Going one better than early promise, and notching up early trophies and accolades, Frank Rijkaard is widely regarded as the man responsible for providing Barcelona with the foundation to their current domination. Rijkaard was just forty-one when he was appointed head coach at the Camp Nou, and after early jitters, Barcelona were nearing the relegation zone before Christmas, the club finished 2003/04 as La Liga runners-up, and have claimed major trophies ever since. Rijkaard departed a hero in 2008, and embarked on a sabbatical. Spells at Galatasaray, and the Saudi Arabia national team followed, but without the same intensity and success of his days in Catalan.

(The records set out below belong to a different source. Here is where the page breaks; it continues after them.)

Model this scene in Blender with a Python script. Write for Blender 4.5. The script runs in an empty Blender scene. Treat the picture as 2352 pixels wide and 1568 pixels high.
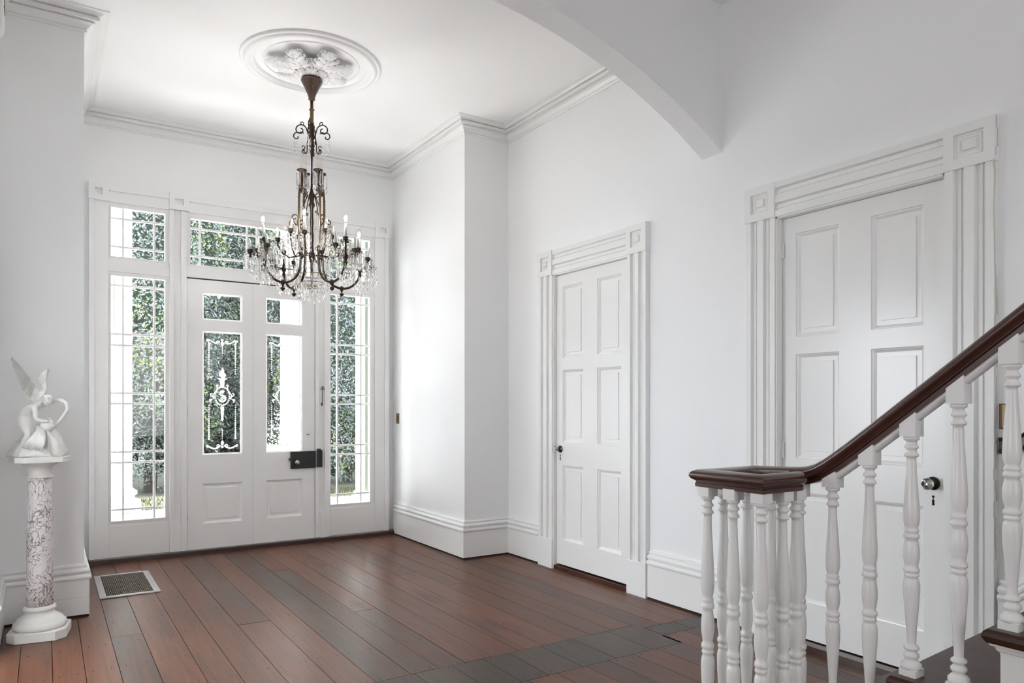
import bpy, bmesh, math, random
from mathutils import Vector, Matrix, Quaternion
R = math.radians
PI = math.pi
rnd = random.Random(7)
SC = bpy.context.scene
COL = SC.collection

# ------------------------------------------------------------------ camera, light, exposure
H = 1.4
cd = bpy.data.cameras.new('camera'); cam = bpy.data.objects.new('camera', cd); COL.objects.link(cam)
cam.location = (0, 0, H)
cam.rotation_euler = (R(90), 0, -R(32.908))
cd.sensor_width = 36; cd.lens = 36 * 1654.9 / 2352
cd.shift_x = 0; cd.shift_y = (931.75 - 784) / 2352
cd.clip_start = .02; cd.clip_end = 300
SC.camera = cam
SC.view_settings.view_transform = 'Standard'
SC.view_settings.look = 'None'
SC.view_settings.gamma = 1
SC.view_settings.use_curve_mapping = False
SC.view_settings.exposure = 1.74
SC.cycles.max_bounces = 12
SC.cycles.diffuse_bounces = 6
SC.cycles.glossy_bounces = 4
SC.cycles.transmission_bounces = 10
SC.cycles.transparent_max_bounces = 24
SC.cycles.sample_clamp_indirect = 30
SC.cycles.caustics_refractive = False
SC.cycles.caustics_reflective = False

world = bpy.data.worlds.new('sky'); SC.world = world; world.use_nodes = True
bg = world.node_tree.nodes['Background']
bg.inputs[0].default_value = (.86, .93, 1, 1); bg.inputs[1].default_value = 3.6

def light(name, kind, loc, energy, size=None, target=None, direction=None, color=(1, 1, 1), angle=None, sy=None):
    d = bpy.data.lights.new(name, kind); o = bpy.data.objects.new(name, d); COL.objects.link(o)
    o.location = loc; d.energy = energy; d.color = color
    if kind == 'AREA':
        d.shape = 'RECTANGLE'; d.size = size; d.size_y = sy or size
    if angle: d.angle = angle
    dv = Vector(direction) if direction else Vector(target) - Vector(loc)
    o.rotation_euler = dv.to_track_quat('-Z', 'Y').to_euler()
    return o
light('sun', 'SUN', (0, 12, 20), 33, direction=(.62, -.26, -.62), angle=R(1.5), color=(1, .985, 1))
# fill lamps added in the hall behind and beside the camera, no windows there
light('hall_fill_side', 'AREA', (-6.3, 1.2, 1.7), 31, 3.4, direction=(1, .02, -.02), sy=2.6, color=(.97, .985, 1))
light('hall_fill_back', 'AREA', (1.0, -3.8, 1.9), 17, 2.6, direction=(-.05, 1, -.06), sy=2.4, color=(.97, .985, 1))
light('stair_fill', 'AREA', (2.9, -3.7, 2.9), 3, 1.2, direction=(.1, 1, -.2), sy=1.8, color=(.97, .985, 1))

# ------------------------------------------------------------------ materials
def mat(name, color, rough=.5, metal=0, spec=.5, bump=0, bscale=40, coat=0, trans=0, emis=None, vary=0, vscale=3):
    m = bpy.data.materials.new(name); m.use_nodes = True
    nt = m.node_tree; b = nt.nodes['Principled BSDF']
    b.inputs['Base Color'].default_value = (*color, 1)
    b.inputs['Roughness'].default_value = rough
    b.inputs['Metallic'].default_value = metal
    b.inputs['Specular IOR Level'].default_value = spec
    b.inputs['Coat Weight'].default_value = coat
    b.inputs['Transmission Weight'].default_value = trans
    if emis:
        b.inputs['Emission Color'].default_value = (*emis[0], 1); b.inputs['Emission Strength'].default_value = emis[1]
    if bump or vary:
        g = nt.nodes.new('ShaderNodeNewGeometry')
    if bump:
        n = nt.nodes.new('ShaderNodeTexNoise'); n.inputs['Scale'].default_value = bscale; n.inputs['Detail'].default_value = 4
        nt.links.new(g.outputs['Position'], n.inputs['Vector'])
        bp = nt.nodes.new('ShaderNodeBump'); bp.inputs['Strength'].default_value = bump; bp.inputs['Distance'].default_value = .01
        nt.links.new(n.outputs['Fac'], bp.inputs['Height']); nt.links.new(bp.outputs['Normal'], b.inputs['Normal'])
    if vary:
        n2 = nt.nodes.new('ShaderNodeTexNoise'); n2.inputs['Scale'].default_value = vscale; n2.inputs['Detail'].default_value = 3
        nt.links.new(g.outputs['Position'], n2.inputs['Vector'])
        mx = nt.nodes.new('ShaderNodeMix'); mx.data_type = 'RGBA'
        mx.inputs['A'].default_value = (*[c * (1 - vary) for c in color], 1)
        mx.inputs['B'].default_value = (*[min(1, c * (1 + vary)) for c in color], 1)
        nt.links.new(n2.outputs['Fac'], mx.inputs['Factor']); nt.links.new(mx.outputs['Result'], b.inputs['Base Color'])
    return m

M = {}
M['wall'] = mat('wall_paint', (.885, .89, .895), .48, bump=.05, bscale=14)
M['ceiling'] = mat('ceiling_paint', (.92, .915, .91), .6, bump=.04, bscale=10)
M['trim'] = mat('trim_gloss_paint', (.87, .87, .86), .26, bump=.03, bscale=30)
M['plaster'] = mat('plaster_white', (.9, .895, .89), .5)
M['door'] = mat('door_paint', (.865, .862, .852), .24, bump=.04, bscale=25)
M['front'] = mat('front_door_paint', (.88, .875, .865), .28, bump=.03, bscale=25)
M['gap'] = mat('dark_gap', (.02, .016, .014), .9)
M['bronze'] = mat('aged_bronze', (.052, .034, .024), .4, metal=.85, vary=.4, vscale=60)
M['brass'] = mat('old_brass', (.17, .115, .065), .34, metal=.9, vary=.3, vscale=60)
M['canopy'] = mat('canopy_bronze', (.13, .085, .065), .3, metal=.6)
M['candle'] = mat('candle_sleeve', (.62, .62, .61), .4)
M['black'] = mat('black_iron', (.018, .018, .018), .38, spec=.5, bump=.1, bscale=90)
M['blackgloss'] = mat('black_porcelain', (.01, .01, .01), .12)
M['steel'] = mat('worn_nickel', (.55, .52, .47), .25, metal=1)
M['iron'] = mat('old_key_iron', (.12, .11, .10), .4, metal=.8)
M['switch'] = mat('antique_brass_plate', (.22, .16, .10), .35, metal=.9)
M['dado'] = mat('stained_dado_wood', (.05, .018, .012), .2, coat=.3)
M['mahog'] = mat('polished_mahogany', (.062, .021, .0145), .26, coat=.28, vary=.45, vscale=5)
M['sill'] = mat('painted_brown_sill', (.060, .036, .032), .3, vary=.3, vscale=12)
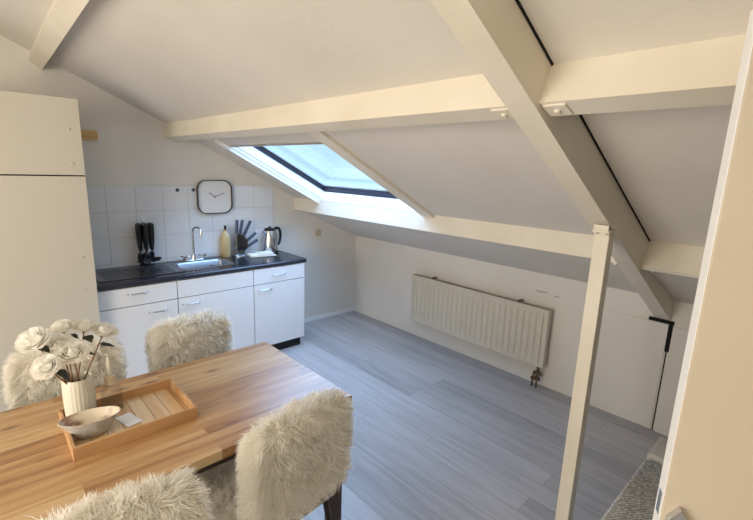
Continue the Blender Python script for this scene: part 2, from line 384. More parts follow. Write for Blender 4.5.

Rijkaard has been out of employment since 2013.
Not unlike Frank Rijkaard, Hasselbaink is displaying that delightfully Dutch trait of finding success abroad.
Also in England, not too far from West London, two Dutch brothers are winning praise, if not trophies, on the south coast. Ronald Koeman, aged fifty-two, has been assisted by his older brother, Erwin, at premier league Southampton. Despite having forced hands sell their best players on an all too regular basis, the Koeman’s have earned plaudits for attractive football, and making the most of a good scouting system. With heightened stability, and a bigger club with a bigger budget, the natural conclusion to draw is that trophies will come.
Sitting in a similar boat to Koeman, in calm and stable seas, yet a boat which sells its best players each year, current PSV head coach, Philip Cocu, is richly deserving of a mention, too. At the time of writing, his PSV team are still have the possibility of securing their presence in the Champions knock-out phase, an achievement which has eluded Dutch clubs since PSV themselves did it in 2006/07.
Perhaps another one to watch for the not-too-distant future is another Premier League star of the late nineties. Jaap Stam has been Ajax’s defensive coach since 2013, and completed his UEFA coaching badges as recently as last month. He is widely believed to be hungry for a first managerial role of his own.
Though its admittedly hard to imagine five years into the future of football, lets try twenty-odd. The 2038/39 season will see Hasselbaink, de Boer, Cocu, Kluivert, Davids, Seedorf and Dijkhuizen all lingering around retirement age, will any combination of three be able to match the trophy haul of Van Gaal, Hiddink, and Advocaat? Or will the majority slip comfortably into punditry while following other interests? QPR fans will hope at least one man continues his early rise.